Ini dapat dimaknai bahwa prinsip dasar mengelola sumber daya alam adalah siapa yang menguasai? Bagaimana memanfaatkannya? Dan, untuk siapa sumber daya alam itu dimanfaatkan? Ketiga hal mendasar ini yang tidak boleh dilanggar oleh siapa pun dengan alasan apa pun. Siapa yang menguasai, jelas negara. Untuk siapanya juga jelas. Demi kemakmuran rakyat.
Persoalan mulai muncul saat sumber daya alam itu dimanfaatkan. Multitafsir tidak terhindarkan karena beda sudut pandang dan kepentingan.
Di dalam UUD tersurat jelas bahwa pengelolaan sumber daya alam harus dimanfaatkan secara menyeluruh untuk kemakmuran. Maknanya adalah berupaya memaksimalkan keuntungan dan meminimalkan kerugian demi kemakmuran rakyat seutuhnya.
Meski optimal bukan berarti semena- mena, tetapi harus memperhatikan keberlanjutan sumber daya alam tersebut di masa depan, bisa dinikmati anak cucu, anak cucu berikutnya.
Sumber daya alam tidak dihabiskan untuk satu masa, jangan karena alasan optimal maka anak cucu kita kelak tinggal menerima ampasnya. Lebih - lebih menanggung derita karena sumber daya alam sudah "tergadaikan". Karenanya eksploitasi kekayaan alam, selain untuk memenuhi kebutuhan masa kini, juga tidak mengorbankan kebutuhan generasi mendatang.

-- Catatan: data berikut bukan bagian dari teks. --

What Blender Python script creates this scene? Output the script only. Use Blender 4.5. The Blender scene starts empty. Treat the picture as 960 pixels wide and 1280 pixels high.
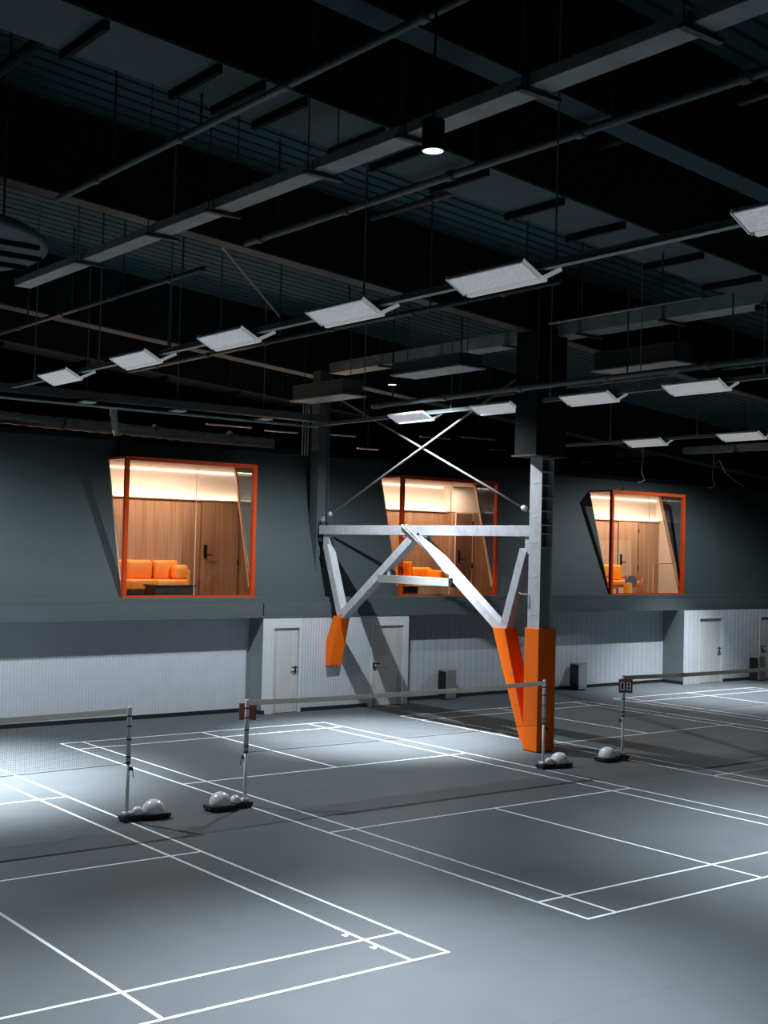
import bpy, bmesh, math, random
from mathutils import Vector, Matrix
random.seed(7)
SC = bpy.context.scene
COL = SC.collection

# ------------------------------------------------------------------ camera
cam = bpy.data.objects.new('camera', bpy.data.cameras.new('camera'))
COL.objects.link(cam)
cam.data.sensor_fit = 'HORIZONTAL'
cam.data.sensor_width = 36.0
cam.data.lens = 58.972
cam.data.clip_start = 0.1
cam.data.clip_end = 300
cam.matrix_world = Matrix(((0.7877, -0.0363, -0.6150, -9.9201),
                           (-0.6156, -0.0078, -0.7880, -9.0788),
                           (0.0238, 0.9993, -0.0285, 3.833),
                           (0, 0, 0, 1)))
SC.camera = cam

# ------------------------------------------------------------------ world, exposure
W = bpy.data.worlds.new('world')
SC.world = W
W.use_nodes = True
W.node_tree.nodes['Background'].inputs[0].default_value = (0.35, 0.75, 1.0, 1)
W.node_tree.nodes['Background'].inputs[1].default_value = 0.004
SC.view_settings.view_transform = 'Standard'
SC.view_settings.look = 'None'
SC.view_settings.exposure = 0.0
SC.view_settings.gamma = 1.0
SC.view_settings.use_curve_mapping = False
SC.cycles.use_denoising = True
SC.cycles.max_bounces = 8
SC.cycles.diffuse_bounces = 4
SC.cycles.glossy_bounces = 4
SC.cycles.transparent_max_bounces = 16
SC.cycles.sample_clamp_indirect = 4.0
SC.cycles.caustics_reflective = False
SC.cycles.caustics_refractive = False

COOL = (0.86, 0.94, 1.0)
WARM = (1.0, 0.72, 0.53)


def spot(name, loc, power, angle, blend, color=COOL, rad=0.03, aim=None):
    d = bpy.data.lights.new(name, 'SPOT')
    d.energy = power
    d.color = color
    d.spot_size = math.radians(angle)
    d.spot_blend = blend
    d.shadow_soft_size = rad
    o = bpy.data.objects.new(name, d)
    COL.objects.link(o)
    o.location = loc
    if aim is not None:
        v = Vector(aim) - Vector(loc)
        o.rotation_euler = v.to_track_quat('-Z', 'Y').to_euler()
    return o


# downlights: (x, y, z of the lens), core watts, wide-beam watts; each has a bright core and a wide soft skirt
DL = [(-3.25, -1.08, 7.15), (5.95, 11.08, 7.17), (-3.55, 11.30, 7.16), (6.05, -1.08, 7.15), (19.40, 12.30, 7.15)]
LP = [(8200, 360), (13500, 1750), (21000, 2400), (8500, 130), (8800, 1050)]
for p, (w1, w2), a1 in zip(DL, LP, (70, 56, 70, 86, 70)):
    spot('downlight_core_lamp', (p[0], p[1], p[2] - 0.02), w1, a1, 1.0)
    spot('downlight_skirt_lamp', (p[0], p[1], p[2] - 0.021), w2, 154 if w1 == 13500 else 160, 0.5)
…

Perlu sikap arif dan bijak di dalam mengelola kekayaan alam. Tidak saja dengan memperhatikan asas manfaat, juga efisien, keseimbangan, dan kelestariannya. Jangan karena alasan bisnis dan ekonomi semata alam dieksploitasi dengan tanpa memperhitungkan rusaknya lingkungan yang akhirnya akan merugikan generasi mendatang.